Denton‘s hosted a very informative panel on real estate crowdfunding earlier this year on March 29, 2016 in Vancouver. The panel comprised of various market experts including KPMG, Dentons, R2Crowd and Churchill Corporation. Attendees included individuals from different facets of the industry like developers, syndicators, REITs, institutional investor funds among others.

Here are top highlights of the discussions from this seminar:

– While some of the traditional industries like the taxi cab industry and hotels have been fundamentally shaken up by platforms like UBER and AirBnB, technological innovation in the real estate sector is in the early stages of a shakeup. Perhaps it’s year 1 of a 5 year journey, but one thing for sure is that “financial disintermediation” is real and here to stay for the long term.

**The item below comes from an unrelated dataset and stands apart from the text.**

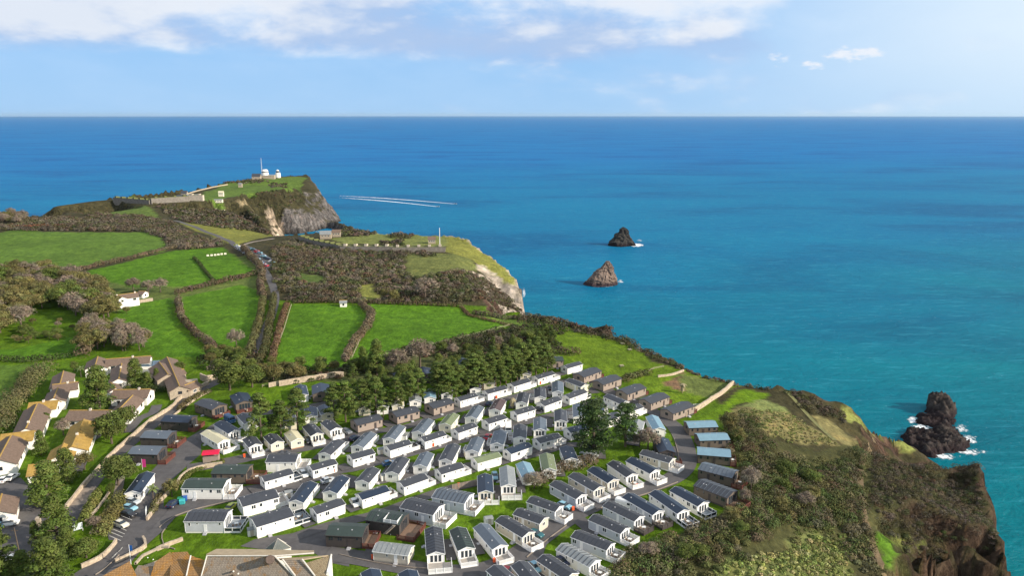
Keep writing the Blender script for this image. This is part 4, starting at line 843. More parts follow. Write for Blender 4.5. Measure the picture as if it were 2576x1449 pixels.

– Canada is around 4 years behind the US, where close to $3B was raised through online portals like Realty Mogul, FundRise, Prodigy Network and Realty Shares.

– Fundamentals of the business are still the same; the underlying business model is to syndicate equity in real estate projects and offer returns to investors. What’s different is the speed and pace of such capital raises as technology has the muscle to really scale up distribution of such products.

This space is heavily regulated by various provincial securities regulators, making such capital raises and running a portal on a national basis extremely complex. The Crowdfunding exemption is not very useful in the real estate industry and portals will most likely rely on AI and OM exemptions.

– Average size of the investments is expected to be around $25K and average amount of the raise will be in the range of $2MM to $5MM in the early stages. Smaller raises are somewhat at a disadvantage given legal and accounting costs.

– Typical portals intend to pool retail investor capital into a “flow-through” SPE Limited Partnership Structure, which then invests into ultimate sponsor level LP. There is no co-mingling of such assets and capital raise projects. Every LP is on it’s own standalone basis. In case of a default of the portal, the investors remain fully secured by virtue of owning the units of an LP that in turn holds the units of the entity that is beneficial owner of the property.

– While CRE investments through holding of LP units are not liquid prior to end of the term (sunset period) of the underlying investment, they still can be swapped if the investor has a replacement (investor) available. These are fixed income/bond type investments.

– Portals can offer such investments as either sub-debt or equity.

– Due diligence is key and the portals will offer third party arm’s length reviews and full property and sponsor level background material so that an investor can do their own analysis prior to investing. “skin in the game” will be one of the key elements, for example the sponsor is to have around 10% of the equity into each of their deals that they plan to crowdfund.

– Crowdfunding can be either institutional or retail and it can be either direct investing into the sponsor level LP or a pooled “flow through” LP structure.

– Reporting and distribution is all done by the portals making the process hands off and care free for the sponsors (to a large extent).

– All of the KYC, AML and other compliance related activities are done by the portal which is duly registered under different provincial securities regulators providing an added layer of comfort to the investors.